Marxist Bulletin No 5 Revised

What Strategy for Black Liberation?




Preface to the First Edition

We are pleased to reprint the present article in accordance with the Marxist Bulletin’s general policy of publishing educational or information material of interest to sections of the Marxist movement in the United States and internationally, to militants in the Negro and working class struggles, and to radical student youth.

Comrade Fraser’s “For the Materialist Conception of the Negro Question” is an early, able, and brief polemical product of the Socialist Workers Party minority on the Negro Question which has for some years stood for the position of Revolutionary Integration. The document presents a sharp refutation of the idea that Black Nationalism, in any of its variants, is a solution to the American Negro struggle under the specific economic and historical conditions in which this struggle takes place.

In recent years the important theoretical discussion among Marxian revolutionists (see “Documents on the Negro Struggles” on the fundamental character of the Negro Question has been accompanied by the more immediate problem of struggle against revisionism. The leadership of the Socialist Workers Party in the course of its degeneration began to use the erroneous Black Nationalist position as a way of rationalizing its own loss of a working class revolutionary perspective and consequent platonic attitude toward the need to create a unified Leninist vanguard party.

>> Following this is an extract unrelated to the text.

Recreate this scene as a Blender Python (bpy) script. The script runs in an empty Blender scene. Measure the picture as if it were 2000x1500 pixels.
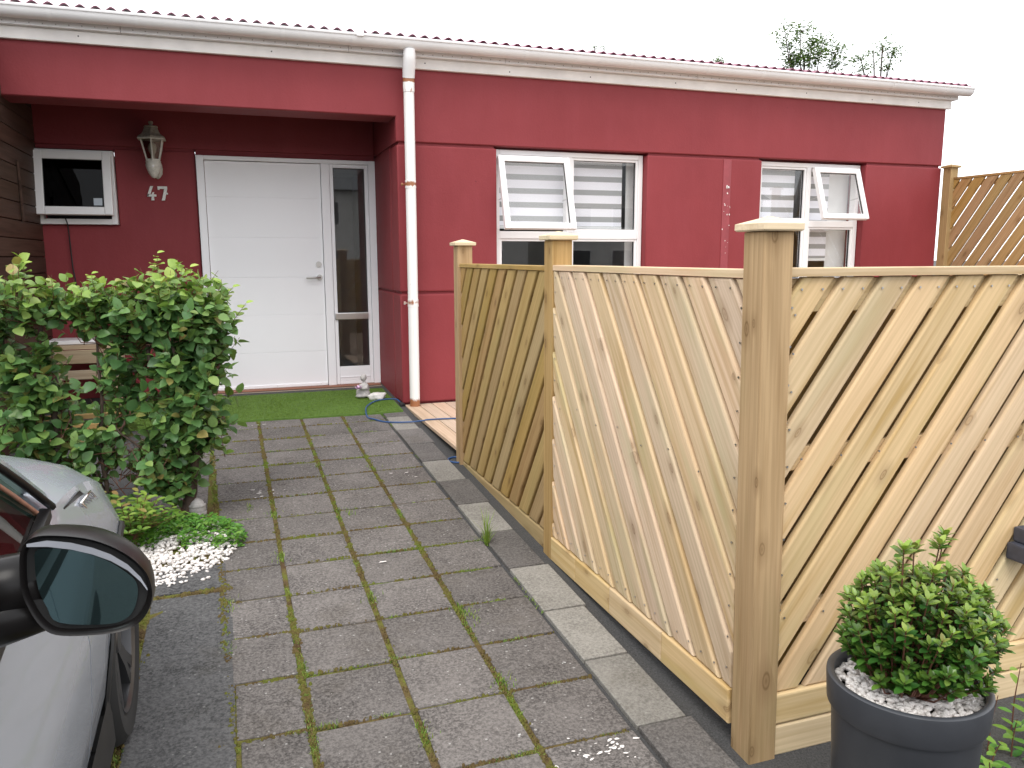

At the 1963 SWP National Convention our caucus expressed the opinion of the Revolutionary Tendency on these questions in two ways. Our delegates voted for the 1963 resolution, “Revolutionary Integration,” springing from the same current of opinion which produced the document we are now reprinting and advanced by Richard Kirk against the nationalist position of the party leadership. Our representatives voted in favor of the Kirk resolution despite a number of important criticisms or reservations held about this later document.

Supplementing the vote of our tendency delegation, we submitted to the convention secretary a “Statement in Voting on the Negro Question” as follows:

“Our support to the basic line of the 1963 Kirk resolution, ‘Revolutionary Integration,’ is centered upon the following propositions:

“I. The Negro people are not a nation, rather they are an oppressed race-color caste, in the main comprising the most exploited layer of the American working class. From this condition the consequence has come that the Negro struggle for freedom has had, historically, the aim of integration into an equalitarian society.

“II. Our minority is most concerned with the political conclusions stemming from the theoretical failures of the Political Committee draft, ‘Freedom Now.’ This concern found expression in the recent individual discussion article, ‘Black Trotskyism.’ The systematic abstentionism and the accompanying attitude of acquiescence which accepts as inevitable that ‘ours is a white party’ are most profound threats to the revolutionary capacity of the party on the American scene.”
(20 July 1963)

Additionally, later that summer our supporters in the Young Socialist Alliance submitted to the Labor Day YSA Convention a draft resolution on civil rights, “The Negro Struggle and the Crisis of Leadership.”

Possible objections to two points in Comrade Fraser’s “For the Materialist Conception...” should be considered. On page 3 Fraser writes of “… the peculiar phenomenon of the Jews: a nation without a territory.” The reader’s attention should be directed to another view current within the Trotskyist movement, that presented by Abram Leon in his book, “The Jewish Question--A Marxist Interpretation.” Leon defines the Jews not as a nation without a territory but as a “people class” indispensible to feudalism but without a secular basis within modern capitalism.

Fraser states on page 5 that in the United States during the period between the Revolutionary and Civil wars there was “a regime of dual power between slave owners and capitalists.” This is simply a wrong formulation. Dual power in Marxist usage refers to the inevitably brief circumstance of two separate state powers based upon hostile classes of the same nation struggling to vanquish one another, not a conflict extending over decades within a single state--the situation to which Fraser refers.